To explore how employees’ perceptions of organizational justice affect their reactions to offenses, the authors first asked 257 public utility employees to retell their tales of workplace woe. These employees also rated the fairness of their employers’ policies for evaluating, promoting, paying, disciplining, and terminating employees. The results were clear: When worker bees felt that their place of business was not just, they were more likely to sting when upset. The authors found similar results in an experiment involving 148 MBA students.

As the name of her blog indicates, Kroy finds her workplace quite unjust. “The partners think they are gods. … They definitely don’t follow the ‘Golden Rule’ on how to treat people,” she writes. And unlike many companies, “VC firms tend to stay small, and more often than not the HR function is delegated to an office manager who is not very qualified or is very power hungry and wants things his or her way,” she adds.

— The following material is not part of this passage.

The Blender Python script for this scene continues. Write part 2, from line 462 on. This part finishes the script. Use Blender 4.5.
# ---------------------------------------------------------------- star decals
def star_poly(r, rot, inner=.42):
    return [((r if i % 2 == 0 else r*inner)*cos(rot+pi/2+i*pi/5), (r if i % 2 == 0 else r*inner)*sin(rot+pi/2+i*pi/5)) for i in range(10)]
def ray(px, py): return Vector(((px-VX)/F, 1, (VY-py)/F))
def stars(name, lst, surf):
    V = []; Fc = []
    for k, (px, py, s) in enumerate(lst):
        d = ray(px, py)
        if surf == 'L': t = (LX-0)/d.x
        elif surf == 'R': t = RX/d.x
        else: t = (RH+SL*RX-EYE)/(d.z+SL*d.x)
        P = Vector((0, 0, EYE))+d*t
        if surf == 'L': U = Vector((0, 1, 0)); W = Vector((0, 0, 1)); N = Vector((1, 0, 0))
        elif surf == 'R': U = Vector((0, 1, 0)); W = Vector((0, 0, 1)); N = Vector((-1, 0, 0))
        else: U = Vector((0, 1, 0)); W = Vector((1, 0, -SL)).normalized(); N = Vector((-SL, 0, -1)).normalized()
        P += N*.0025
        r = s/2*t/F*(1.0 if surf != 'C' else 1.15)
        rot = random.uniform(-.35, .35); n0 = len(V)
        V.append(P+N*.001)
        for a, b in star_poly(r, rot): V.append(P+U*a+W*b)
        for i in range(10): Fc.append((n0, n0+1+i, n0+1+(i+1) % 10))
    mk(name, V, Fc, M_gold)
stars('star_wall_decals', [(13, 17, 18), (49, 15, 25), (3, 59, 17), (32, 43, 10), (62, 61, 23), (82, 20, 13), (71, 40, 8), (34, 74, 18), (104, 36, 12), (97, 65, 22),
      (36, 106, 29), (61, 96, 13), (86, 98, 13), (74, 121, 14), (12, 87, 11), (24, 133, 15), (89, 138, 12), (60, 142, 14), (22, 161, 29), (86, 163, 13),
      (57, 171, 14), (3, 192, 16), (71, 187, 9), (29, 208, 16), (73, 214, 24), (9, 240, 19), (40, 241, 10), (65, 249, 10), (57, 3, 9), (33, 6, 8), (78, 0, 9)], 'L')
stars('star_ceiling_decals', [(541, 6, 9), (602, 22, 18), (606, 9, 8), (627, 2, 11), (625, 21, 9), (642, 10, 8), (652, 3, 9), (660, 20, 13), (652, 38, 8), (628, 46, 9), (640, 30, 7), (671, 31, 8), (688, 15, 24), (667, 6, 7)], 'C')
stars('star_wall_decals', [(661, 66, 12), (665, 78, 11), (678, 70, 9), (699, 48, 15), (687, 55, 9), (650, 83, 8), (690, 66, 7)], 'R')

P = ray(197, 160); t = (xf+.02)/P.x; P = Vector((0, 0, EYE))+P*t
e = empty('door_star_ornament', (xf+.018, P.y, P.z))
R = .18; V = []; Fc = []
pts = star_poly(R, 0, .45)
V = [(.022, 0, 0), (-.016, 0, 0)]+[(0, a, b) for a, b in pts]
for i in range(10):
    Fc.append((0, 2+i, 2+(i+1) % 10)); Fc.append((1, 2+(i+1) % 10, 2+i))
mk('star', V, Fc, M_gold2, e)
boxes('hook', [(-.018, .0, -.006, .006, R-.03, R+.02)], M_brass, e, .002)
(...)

Aquino suggests several steps that Kroy’s boss and other leaders can follow to avoid their employees’ wrath. The first is to be more forgiving and conciliatory themselves. “People hardly ever talk about forgiveness and reconciliation in business school,” he notes. “They like the ideas, but they don’t understand [these ideas’] place in organizations where they’re striving to succeed.” But anger and undercutting are debilitating both to individuals and to organizations. By modeling forgiveness and reconciliation, leaders set the tone for a more peaceful and harmonious workplace.

A second step toward a vendettafree workplace is to make sure that procedures are fair and fairly enforced. “When people believe that laws are enacted fairly, they are less likely to take the law into their own hands,” says Aquino. “It’s when you live in places with corrupt police that you get the Mafia.”